Reproduce every record below exactly as it appears.

_GIVEN RECORDS_:

--- start ---

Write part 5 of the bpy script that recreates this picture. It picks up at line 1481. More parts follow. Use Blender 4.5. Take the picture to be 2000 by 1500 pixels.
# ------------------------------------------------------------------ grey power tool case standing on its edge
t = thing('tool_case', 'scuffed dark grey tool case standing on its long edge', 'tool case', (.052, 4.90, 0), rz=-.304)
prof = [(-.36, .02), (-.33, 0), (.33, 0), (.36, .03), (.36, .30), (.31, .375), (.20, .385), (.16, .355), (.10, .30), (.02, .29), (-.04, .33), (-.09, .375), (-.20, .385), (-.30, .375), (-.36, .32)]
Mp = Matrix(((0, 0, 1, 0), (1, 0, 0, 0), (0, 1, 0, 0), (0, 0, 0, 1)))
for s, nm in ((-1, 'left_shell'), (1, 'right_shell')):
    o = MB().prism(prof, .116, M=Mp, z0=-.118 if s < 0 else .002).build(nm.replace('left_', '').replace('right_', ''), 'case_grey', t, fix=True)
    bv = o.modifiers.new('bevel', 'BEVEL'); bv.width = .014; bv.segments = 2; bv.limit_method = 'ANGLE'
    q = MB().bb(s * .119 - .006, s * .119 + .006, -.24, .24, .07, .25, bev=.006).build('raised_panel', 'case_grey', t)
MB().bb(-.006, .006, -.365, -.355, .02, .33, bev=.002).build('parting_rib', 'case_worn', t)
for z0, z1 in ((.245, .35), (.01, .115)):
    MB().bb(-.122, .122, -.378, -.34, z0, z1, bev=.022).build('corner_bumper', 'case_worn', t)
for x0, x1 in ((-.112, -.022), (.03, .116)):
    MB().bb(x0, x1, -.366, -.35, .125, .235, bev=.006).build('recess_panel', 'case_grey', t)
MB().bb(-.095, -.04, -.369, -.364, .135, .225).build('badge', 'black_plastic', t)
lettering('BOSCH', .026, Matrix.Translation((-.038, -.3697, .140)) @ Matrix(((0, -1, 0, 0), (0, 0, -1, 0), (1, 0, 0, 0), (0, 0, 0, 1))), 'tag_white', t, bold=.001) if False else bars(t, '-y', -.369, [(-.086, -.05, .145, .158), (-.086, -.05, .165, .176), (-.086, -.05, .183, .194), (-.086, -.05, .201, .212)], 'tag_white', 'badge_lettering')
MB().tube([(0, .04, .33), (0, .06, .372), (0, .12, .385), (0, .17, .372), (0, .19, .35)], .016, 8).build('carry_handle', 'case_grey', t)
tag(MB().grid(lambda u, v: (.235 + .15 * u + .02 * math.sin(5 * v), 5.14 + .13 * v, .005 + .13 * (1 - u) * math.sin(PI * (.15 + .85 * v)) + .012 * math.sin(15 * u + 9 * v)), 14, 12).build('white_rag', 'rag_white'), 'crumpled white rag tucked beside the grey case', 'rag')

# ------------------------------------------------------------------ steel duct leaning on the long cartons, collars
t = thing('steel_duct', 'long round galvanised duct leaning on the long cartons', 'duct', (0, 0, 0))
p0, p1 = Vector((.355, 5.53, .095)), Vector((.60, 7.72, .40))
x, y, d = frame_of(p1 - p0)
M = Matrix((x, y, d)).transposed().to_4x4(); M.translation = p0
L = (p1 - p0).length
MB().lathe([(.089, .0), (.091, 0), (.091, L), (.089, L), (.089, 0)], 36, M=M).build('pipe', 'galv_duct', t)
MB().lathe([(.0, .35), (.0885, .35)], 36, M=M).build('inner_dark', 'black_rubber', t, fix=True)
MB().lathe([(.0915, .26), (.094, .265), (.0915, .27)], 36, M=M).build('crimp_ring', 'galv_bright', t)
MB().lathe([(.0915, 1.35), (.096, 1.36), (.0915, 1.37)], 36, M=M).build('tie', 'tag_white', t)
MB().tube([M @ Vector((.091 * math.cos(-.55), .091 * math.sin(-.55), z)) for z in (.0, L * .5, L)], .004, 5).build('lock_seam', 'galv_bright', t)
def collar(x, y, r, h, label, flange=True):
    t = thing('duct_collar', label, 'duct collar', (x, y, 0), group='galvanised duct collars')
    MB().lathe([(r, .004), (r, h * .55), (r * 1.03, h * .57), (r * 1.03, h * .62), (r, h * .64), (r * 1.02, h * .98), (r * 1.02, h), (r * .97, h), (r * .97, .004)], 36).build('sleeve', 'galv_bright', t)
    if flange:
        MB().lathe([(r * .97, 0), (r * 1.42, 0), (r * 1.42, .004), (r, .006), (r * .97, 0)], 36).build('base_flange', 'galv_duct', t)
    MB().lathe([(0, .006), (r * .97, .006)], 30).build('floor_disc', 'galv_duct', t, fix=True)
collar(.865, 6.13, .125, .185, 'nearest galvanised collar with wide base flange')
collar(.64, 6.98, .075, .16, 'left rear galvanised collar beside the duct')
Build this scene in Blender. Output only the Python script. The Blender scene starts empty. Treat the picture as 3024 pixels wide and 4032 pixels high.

--- end ---

_IN RESPONSE_:
Write part 5 of the bpy script that recreates this picture. It picks up at line 1481. More parts follow. Use Blender 4.5. Take the picture to be 2000 by 1500 pixels.
# ------------------------------------------------------------------ grey power tool case standing on its edge
t = thing('tool_case', 'scuffed dark grey tool case standing on its long edge', 'tool case', (.052, 4.90, 0), rz=-.304)
prof = [(-.36, .02), (-.33, 0), (.33, 0), (.36, .03), (.36, .30), (.31, .375), (.20, .385), (.16, .355), (.10, .30), (.02, .29), (-.04, .33), (-.09, .375), (-.20, .385), (-.30, .375), (-.36, .32)]
Mp = Matrix(((0, 0, 1, 0), (1, 0, 0, 0), (0, 1, 0, 0), (0, 0, 0, 1)))
for s, nm in ((-1, 'left_shell'), (1, 'right_shell')):
    o = MB().prism(prof, .116, M=Mp, z0=-.118 if s < 0 else .002).build(nm.replace('left_', '').replace('right_', ''), 'case_grey', t, fix=True)
    bv = o.modifiers.new('bevel', 'BEVEL'); bv.width = .014; bv.segments = 2; bv.limit_method = 'ANGLE'
    q = MB().bb(s * .119 - .006, s * .119 + .006, -.24, .24, .07, .25, bev=.006).build('raised_panel', 'case_grey', t)
MB().bb(-.006, .006, -.365, -.355, .02, .33, bev=.002).build('parting_rib', 'case_worn', t)
for z0, z1 in ((.245, .35), (.01, .115)):
    MB().bb(-.122, .122, -.378, -.34, z0, z1, bev=.022).build('corner_bumper', 'case_worn', t)
for x0, x1 in ((-.112, -.022), (.03, .116)):
    MB().bb(x0, x1, -.366, -.35, .125, .235, bev=.006).build('recess_panel', 'case_grey', t)
MB().bb(-.095, -.04, -.369, -.364, .135, .225).build('badge', 'black_plastic', t)
lettering('BOSCH', .026, Matrix.Translation((-.038, -.3697, .140)) @ Matrix(((0, -1, 0, 0), (0, 0, -1, 0), (1, 0, 0, 0), (0, 0, 0, 1))), 'tag_white', t, bold=.001) if False else bars(t, '-y', -.369, [(-.086, -.05, .145, .158), (-.086, -.05, .165, .176), (-.086, -.05, .183, .194), (-.086, -.05, .201, .212)], 'tag_white', 'badge_lettering')
MB().tube([(0, .04, .33), (0, .06, .372), (0, .12, .385), (0, .17, .372), (0, .19, .35)], .016, 8).build('carry_handle', 'case_grey', t)
tag(MB().grid(lambda u, v: (.235 + .15 * u + .02 * math.sin(5 * v), 5.14 + .13 * v, .005 + .13 * (1 - u) * math.sin(PI * (.15 + .85 * v)) + .012 * math.sin(15 * u + 9 * v)), 14, 12).build('white_rag', 'rag_white'), 'crumpled white rag tucked beside the grey case', 'rag')

# ------------------------------------------------------------------ steel duct leaning on the long cartons, collars
t = thing('steel_duct', 'long round galvanised duct leaning on the long cartons', 'duct', (0, 0, 0))
p0, p1 = Vector((.355, 5.53, .095)), Vector((.60, 7.72, .40))
x, y, d = frame_of(p1 - p0)
M = Matrix((x, y, d)).transposed().to_4x4(); M.translation = p0
L = (p1 - p0).length
MB().lathe([(.089, .0), (.091, 0), (.091, L), (.089, L), (.089, 0)], 36, M=M).build('pipe', 'galv_duct', t)
MB().lathe([(.0, .35), (.0885, .35)], 36, M=M).build('inner_dark', 'black_rubber', t, fix=True)
MB().lathe([(.0915, .26), (.094, .265), (.0915, .27)], 36, M=M).build('crimp_ring', 'galv_bright', t)
MB().lathe([(.0915, 1.35), (.096, 1.36), (.0915, 1.37)], 36, M=M).build('tie', 'tag_white', t)
MB().tube([M @ Vector((.091 * math.cos(-.55), .091 * math.sin(-.55), z)) for z in (.0, L * .5, L)], .004, 5).build('lock_seam', 'galv_bright', t)
def collar(x, y, r, h, label, flange=True):
    t = thing('duct_collar', label, 'duct collar', (x, y, 0), group='galvanised duct collars')
    MB().lathe([(r, .004), (r, h * .55), (r * 1.03, h * .57), (r * 1.03, h * .62), (r, h * .64), (r * 1.02, h * .98), (r * 1.02, h), (r * .97, h), (r * .97, .004)], 36).build('sleeve', 'galv_bright', t)
    if flange:
        MB().lathe([(r * .97, 0), (r * 1.42, 0), (r * 1.42, .004), (r, .006), (r * .97, 0)], 36).build('base_flange', 'galv_duct', t)
    MB().lathe([(0, .006), (r * .97, .006)], 30).build('floor_disc', 'galv_duct', t, fix=True)
collar(.865, 6.13, .125, .185, 'nearest galvanised collar with wide base flange')
collar(.64, 6.98, .075, .16, 'left rear galvanised collar beside the duct')
Build this scene in Blender. Output only the Python script. The Blender scene starts empty. Treat the picture as 3024 pixels wide and 4032 pixels high.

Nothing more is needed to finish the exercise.